Twitter has hinted at a potential policy against “dehumanization” for months, saying that framework can help it weed out hateful content that does not necessarily include threats of violence or explicit slurs.
Twitter uses a combination of artificial intelligence and human review in order to determine which posts are taken down. All decisions at this point are ultimately made by personnel.
The policy change puts Twitter in line with Facebook and YouTube, both of which have policies barring content that dehumanizes people based on protected characteristics such as race or religion.
Twitter on Tuesday said that it is planning to expand the dehumanization policy to other marginalized groups at some point but is working to address ongoing questions before that happens.

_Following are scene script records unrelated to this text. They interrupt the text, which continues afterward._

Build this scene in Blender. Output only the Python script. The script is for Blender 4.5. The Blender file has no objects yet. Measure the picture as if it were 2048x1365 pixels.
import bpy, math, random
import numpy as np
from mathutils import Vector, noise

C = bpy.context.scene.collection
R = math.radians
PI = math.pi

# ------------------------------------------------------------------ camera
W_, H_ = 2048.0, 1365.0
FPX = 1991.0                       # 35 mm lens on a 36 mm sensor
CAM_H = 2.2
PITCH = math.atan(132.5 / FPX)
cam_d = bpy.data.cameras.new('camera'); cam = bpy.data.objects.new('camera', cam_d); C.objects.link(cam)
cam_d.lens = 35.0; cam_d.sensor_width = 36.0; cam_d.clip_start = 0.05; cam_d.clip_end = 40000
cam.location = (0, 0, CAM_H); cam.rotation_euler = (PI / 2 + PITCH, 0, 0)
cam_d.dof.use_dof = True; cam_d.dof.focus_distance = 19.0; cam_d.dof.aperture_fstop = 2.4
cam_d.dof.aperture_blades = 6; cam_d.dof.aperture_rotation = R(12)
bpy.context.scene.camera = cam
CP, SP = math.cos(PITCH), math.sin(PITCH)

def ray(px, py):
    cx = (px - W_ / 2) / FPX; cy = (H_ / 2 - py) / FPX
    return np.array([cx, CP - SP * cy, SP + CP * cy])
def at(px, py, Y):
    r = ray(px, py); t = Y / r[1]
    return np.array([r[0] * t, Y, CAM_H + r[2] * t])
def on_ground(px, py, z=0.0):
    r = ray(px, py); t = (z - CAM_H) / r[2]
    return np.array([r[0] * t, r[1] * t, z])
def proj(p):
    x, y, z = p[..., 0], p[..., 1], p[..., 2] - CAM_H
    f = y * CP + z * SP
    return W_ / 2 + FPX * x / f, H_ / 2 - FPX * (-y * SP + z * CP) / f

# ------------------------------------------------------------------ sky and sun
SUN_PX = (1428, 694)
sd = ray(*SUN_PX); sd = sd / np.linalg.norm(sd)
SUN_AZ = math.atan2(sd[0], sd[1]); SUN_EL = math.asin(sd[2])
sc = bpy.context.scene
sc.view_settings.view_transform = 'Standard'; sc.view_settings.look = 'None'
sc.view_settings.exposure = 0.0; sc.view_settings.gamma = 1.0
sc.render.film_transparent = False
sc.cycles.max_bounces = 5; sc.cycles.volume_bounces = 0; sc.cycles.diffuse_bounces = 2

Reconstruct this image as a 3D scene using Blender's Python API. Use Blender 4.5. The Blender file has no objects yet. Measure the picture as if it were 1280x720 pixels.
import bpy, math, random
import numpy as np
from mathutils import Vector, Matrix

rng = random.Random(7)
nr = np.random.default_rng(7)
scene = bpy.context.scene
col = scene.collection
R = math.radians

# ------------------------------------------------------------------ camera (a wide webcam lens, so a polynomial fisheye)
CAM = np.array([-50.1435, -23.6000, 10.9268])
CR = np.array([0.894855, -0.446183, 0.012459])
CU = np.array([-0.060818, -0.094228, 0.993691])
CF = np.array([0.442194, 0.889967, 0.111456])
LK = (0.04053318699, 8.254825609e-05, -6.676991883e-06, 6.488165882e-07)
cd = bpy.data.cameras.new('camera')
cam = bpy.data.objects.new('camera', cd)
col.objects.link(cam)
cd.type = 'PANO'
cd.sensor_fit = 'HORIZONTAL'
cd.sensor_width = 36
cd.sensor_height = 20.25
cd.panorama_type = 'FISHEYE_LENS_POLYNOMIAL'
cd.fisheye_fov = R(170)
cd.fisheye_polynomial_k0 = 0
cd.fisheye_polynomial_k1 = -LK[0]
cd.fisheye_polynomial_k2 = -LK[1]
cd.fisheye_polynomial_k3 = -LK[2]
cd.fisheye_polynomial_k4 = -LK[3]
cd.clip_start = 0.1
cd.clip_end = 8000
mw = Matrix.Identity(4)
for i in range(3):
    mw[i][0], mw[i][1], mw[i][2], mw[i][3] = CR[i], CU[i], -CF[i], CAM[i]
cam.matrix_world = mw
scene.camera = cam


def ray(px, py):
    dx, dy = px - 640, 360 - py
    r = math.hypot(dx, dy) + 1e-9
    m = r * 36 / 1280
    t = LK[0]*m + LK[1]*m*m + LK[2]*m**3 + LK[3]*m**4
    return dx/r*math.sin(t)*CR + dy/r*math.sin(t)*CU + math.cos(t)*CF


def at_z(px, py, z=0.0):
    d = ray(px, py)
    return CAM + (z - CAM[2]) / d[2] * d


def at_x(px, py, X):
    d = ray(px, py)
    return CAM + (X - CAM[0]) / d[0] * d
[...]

The company is looking into how it can distinguish when marginalized groups are using “reclaimed terminology” and how its policy could define groups that are “historically marginalized,” according to the post.
“There are additional factors we need to better understand and be able to address before we expand this rule to address language directed at other protected groups,” Twitter wrote.
Critics have pressured the top social media companies for years over their policies on hate speech, saying the platforms’ rules do not provide adequate definitions and, even when they do, they are not properly enforced.
Muslim Advocates, one of the top tech critics focused on online hate, called Twitter’s policy update “a very positive step in the right direction” in a statement on Tuesday.
“Muslims, Jews, Sikhs and other religious minorities are often targeted with dangerous slurs and conspiracy theories and we applaud genuine efforts to remove this content from social media platforms,” Madihha Ahussain, Muslim Advocates’ special counsel for anti-Muslim bigotry, said in a statement.
But Ahussain added that “the effectiveness of this new policy will depend on how Twitter enforces it.”
Twitter has waged a months-long battle to improve the conversational “health” on its platform, meaning reorienting it toward informational or productive dialogue rather than hate or harassment. But it’s still facing enormous pressure from all sides over how it should police its platform, which has about 321 million monthly users.